O Estado de Bem Estar Social (Welfare State) se agigantou e a expansão de gastou encontrou seus limites. Houve uma crise no final da década de 1970 e ocorreu a chamada reação neoliberal, nos anos de 1980, liderada por Margaret Thatcher e Ronald Reagan, que marcou uma ofensiva de estratégias liberais na economia e conservadora nos costumes.
Isso e o avanço da globalização mudaram o cenário. Os novos líderes da social-democracia enfrentaram o desafio de reinventar os conceitos e as estratégias diante do novo mundo, aprendendo inclusive com as experiências neoliberais. Sucederam-se a formação da União Europeia, em 1992, impondo austeridade monetária e fiscal, o que colocava limites claros para o financiamento do Welfare State. Depois a criação da Zona do Euro. A dissolução da URSS e a queda do Muro de Berlim colocando fim ao império soviético e à experiência do socialismo real. A revolução da era da robótica e da internet. Restou um mundo multipolar onde as EUA, China – e seu capitalismo de Estado, União Europeia, disputam a liderança e a Rússia tenta recuperar terreno e com transformações tecnológicas em ritmo inédito.

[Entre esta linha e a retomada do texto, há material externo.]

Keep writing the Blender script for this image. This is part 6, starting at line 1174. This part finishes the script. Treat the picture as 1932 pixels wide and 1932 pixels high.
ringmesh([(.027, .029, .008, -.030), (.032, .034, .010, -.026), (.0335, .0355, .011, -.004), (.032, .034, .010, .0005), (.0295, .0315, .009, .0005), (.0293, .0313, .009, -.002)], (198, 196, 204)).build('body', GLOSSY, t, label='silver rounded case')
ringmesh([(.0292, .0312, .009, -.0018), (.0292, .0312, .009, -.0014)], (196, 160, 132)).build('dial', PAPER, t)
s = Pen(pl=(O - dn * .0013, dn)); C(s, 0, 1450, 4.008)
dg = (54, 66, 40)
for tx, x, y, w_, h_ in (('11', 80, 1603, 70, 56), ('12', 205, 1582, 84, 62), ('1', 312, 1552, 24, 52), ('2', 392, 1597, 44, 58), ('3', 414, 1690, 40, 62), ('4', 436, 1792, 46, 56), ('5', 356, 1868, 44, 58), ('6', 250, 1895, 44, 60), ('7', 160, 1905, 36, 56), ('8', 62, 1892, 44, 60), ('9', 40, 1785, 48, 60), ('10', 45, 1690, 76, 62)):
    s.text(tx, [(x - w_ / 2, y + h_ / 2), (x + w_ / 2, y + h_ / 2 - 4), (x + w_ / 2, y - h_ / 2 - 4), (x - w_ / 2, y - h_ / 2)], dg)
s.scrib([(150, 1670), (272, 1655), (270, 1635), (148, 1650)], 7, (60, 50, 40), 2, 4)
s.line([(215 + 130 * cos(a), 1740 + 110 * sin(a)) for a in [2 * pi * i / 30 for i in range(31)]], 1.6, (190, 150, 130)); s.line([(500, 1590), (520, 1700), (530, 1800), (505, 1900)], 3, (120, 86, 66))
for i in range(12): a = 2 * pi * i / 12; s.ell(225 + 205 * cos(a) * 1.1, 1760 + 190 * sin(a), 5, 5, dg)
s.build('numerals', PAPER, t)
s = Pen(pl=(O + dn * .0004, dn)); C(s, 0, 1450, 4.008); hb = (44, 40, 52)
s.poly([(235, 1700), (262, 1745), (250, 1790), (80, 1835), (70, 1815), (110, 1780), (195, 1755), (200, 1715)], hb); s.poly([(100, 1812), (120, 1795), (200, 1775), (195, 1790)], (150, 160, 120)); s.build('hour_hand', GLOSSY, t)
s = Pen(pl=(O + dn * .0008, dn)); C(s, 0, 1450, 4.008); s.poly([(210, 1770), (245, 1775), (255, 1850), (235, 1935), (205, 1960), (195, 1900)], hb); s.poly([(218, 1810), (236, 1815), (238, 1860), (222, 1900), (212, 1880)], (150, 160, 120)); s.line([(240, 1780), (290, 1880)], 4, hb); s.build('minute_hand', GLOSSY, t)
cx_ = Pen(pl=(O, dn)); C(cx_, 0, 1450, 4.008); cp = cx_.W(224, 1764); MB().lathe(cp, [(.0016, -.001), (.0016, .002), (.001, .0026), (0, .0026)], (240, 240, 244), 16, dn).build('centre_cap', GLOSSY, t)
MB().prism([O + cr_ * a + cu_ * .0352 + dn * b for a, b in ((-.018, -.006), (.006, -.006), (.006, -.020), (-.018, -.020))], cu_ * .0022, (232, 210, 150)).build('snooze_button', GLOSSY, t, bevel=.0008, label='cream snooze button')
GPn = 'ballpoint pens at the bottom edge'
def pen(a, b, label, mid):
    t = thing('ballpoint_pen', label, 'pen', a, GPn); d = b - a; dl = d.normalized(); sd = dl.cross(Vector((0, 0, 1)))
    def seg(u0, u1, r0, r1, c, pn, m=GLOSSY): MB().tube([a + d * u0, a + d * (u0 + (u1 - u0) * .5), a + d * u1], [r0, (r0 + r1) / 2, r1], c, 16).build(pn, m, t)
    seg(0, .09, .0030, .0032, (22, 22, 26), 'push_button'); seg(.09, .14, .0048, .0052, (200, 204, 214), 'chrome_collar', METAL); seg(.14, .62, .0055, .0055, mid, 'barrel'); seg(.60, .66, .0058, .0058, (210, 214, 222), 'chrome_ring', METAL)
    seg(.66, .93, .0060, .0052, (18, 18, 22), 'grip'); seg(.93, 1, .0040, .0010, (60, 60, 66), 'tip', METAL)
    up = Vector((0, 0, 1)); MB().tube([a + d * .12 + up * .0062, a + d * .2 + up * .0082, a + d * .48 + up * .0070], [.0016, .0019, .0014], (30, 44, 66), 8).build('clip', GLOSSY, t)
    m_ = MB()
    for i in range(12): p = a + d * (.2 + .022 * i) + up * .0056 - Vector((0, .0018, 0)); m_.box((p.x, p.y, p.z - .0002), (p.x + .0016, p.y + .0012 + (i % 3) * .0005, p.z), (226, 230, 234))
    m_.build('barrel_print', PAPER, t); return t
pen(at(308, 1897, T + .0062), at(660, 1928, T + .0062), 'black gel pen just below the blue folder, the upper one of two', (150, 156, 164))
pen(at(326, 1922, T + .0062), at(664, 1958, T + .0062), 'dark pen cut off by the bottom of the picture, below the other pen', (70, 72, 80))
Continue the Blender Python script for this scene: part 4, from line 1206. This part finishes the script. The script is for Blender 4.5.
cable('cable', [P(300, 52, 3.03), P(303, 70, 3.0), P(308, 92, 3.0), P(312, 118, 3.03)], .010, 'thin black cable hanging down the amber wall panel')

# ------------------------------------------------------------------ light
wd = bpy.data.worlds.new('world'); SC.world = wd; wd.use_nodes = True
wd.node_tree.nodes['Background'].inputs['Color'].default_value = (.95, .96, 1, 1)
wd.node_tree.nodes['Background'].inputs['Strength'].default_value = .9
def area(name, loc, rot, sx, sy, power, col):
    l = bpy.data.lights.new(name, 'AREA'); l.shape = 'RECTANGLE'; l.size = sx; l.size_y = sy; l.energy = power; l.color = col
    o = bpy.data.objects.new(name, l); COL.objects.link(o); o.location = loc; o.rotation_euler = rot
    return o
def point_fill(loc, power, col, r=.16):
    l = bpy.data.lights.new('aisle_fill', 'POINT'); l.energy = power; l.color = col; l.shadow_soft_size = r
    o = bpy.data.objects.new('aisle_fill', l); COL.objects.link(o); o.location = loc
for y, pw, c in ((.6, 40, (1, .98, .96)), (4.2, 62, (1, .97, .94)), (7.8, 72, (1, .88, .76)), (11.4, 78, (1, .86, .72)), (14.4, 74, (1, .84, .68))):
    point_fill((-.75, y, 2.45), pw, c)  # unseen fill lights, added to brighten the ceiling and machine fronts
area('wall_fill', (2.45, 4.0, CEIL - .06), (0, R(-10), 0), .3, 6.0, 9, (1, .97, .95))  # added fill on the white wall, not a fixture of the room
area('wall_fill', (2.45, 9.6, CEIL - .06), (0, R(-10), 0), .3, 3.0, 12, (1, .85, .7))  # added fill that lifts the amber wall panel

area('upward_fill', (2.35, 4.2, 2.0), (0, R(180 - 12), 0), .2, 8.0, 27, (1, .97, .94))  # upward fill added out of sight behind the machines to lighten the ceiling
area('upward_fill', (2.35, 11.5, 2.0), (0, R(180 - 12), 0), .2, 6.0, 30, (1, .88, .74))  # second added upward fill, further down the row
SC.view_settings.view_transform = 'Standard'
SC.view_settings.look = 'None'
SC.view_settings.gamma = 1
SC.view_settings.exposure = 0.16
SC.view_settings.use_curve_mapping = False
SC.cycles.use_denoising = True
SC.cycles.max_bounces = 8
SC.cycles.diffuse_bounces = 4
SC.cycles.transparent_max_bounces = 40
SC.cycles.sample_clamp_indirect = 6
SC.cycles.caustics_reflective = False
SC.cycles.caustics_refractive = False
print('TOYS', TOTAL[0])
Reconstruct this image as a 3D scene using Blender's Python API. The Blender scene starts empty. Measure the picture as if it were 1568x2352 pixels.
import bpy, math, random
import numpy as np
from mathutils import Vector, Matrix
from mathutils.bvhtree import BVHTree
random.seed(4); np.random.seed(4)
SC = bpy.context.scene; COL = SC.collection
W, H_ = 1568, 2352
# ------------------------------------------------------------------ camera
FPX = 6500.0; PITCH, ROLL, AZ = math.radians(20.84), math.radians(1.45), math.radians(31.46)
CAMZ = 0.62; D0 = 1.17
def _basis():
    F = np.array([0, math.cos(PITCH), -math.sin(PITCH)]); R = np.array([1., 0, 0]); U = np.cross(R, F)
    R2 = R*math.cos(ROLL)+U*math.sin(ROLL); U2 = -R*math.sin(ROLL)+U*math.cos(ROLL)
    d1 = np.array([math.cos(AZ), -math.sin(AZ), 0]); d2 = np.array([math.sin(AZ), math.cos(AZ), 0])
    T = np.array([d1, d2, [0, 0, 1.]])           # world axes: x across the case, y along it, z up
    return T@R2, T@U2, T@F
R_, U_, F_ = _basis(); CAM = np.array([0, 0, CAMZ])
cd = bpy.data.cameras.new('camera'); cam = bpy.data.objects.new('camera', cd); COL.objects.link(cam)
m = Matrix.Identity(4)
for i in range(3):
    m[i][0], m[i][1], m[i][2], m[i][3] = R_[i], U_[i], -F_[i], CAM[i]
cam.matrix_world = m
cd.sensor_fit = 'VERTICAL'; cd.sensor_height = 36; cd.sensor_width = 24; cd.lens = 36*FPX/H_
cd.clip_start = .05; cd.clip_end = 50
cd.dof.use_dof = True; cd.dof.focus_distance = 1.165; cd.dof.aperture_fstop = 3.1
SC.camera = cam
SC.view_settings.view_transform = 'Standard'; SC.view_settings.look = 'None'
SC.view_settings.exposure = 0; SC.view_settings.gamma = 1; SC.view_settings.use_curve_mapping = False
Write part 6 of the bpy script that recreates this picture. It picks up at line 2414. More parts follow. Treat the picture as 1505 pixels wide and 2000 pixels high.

Hoje é impensável em países tão desiguais e com um atraso relativo, como o Brasil, adotar o conservadorismo, porque mudanças radicais são necessárias. Também o liberalismo radical pouco se adequa, já que o mercado não dá conta de erguer autonomamente as respostas necessárias. A perspectiva revolucionária do comunismo foi arquivada pela história. Portanto, é fundamental o diálogo da socialdemocracia e do social-liberalismo para construir um horizonte que combine, nas condições históricas concretas do século 21, desenvolvimento sustentável, reformas sociais, equilíbrio macroeconômico, crescimento e democracia – o valor universal e permanente indispensável – realizando progressivamente os sonhos de liberdade, equidade social, sustentabilidade ambiental e justiça.
Para quem quiser iniciar-se na história da socialdemocracia e seu conteúdo recomendo a leitura dos textos “Socialismo Evolucionário” de Eduard Bernstein, “O que é uma Revolução Social” de Karl Kautsky, “O Fim do Laissez-faire” de J. M. Keynes, “A proposta Social-Democrata” organizado por Hélio Jaguaribe, “A Terceira Via” de Anthony Giddens e “A Soma e o Resto” de Fernado Henrique Cardoso.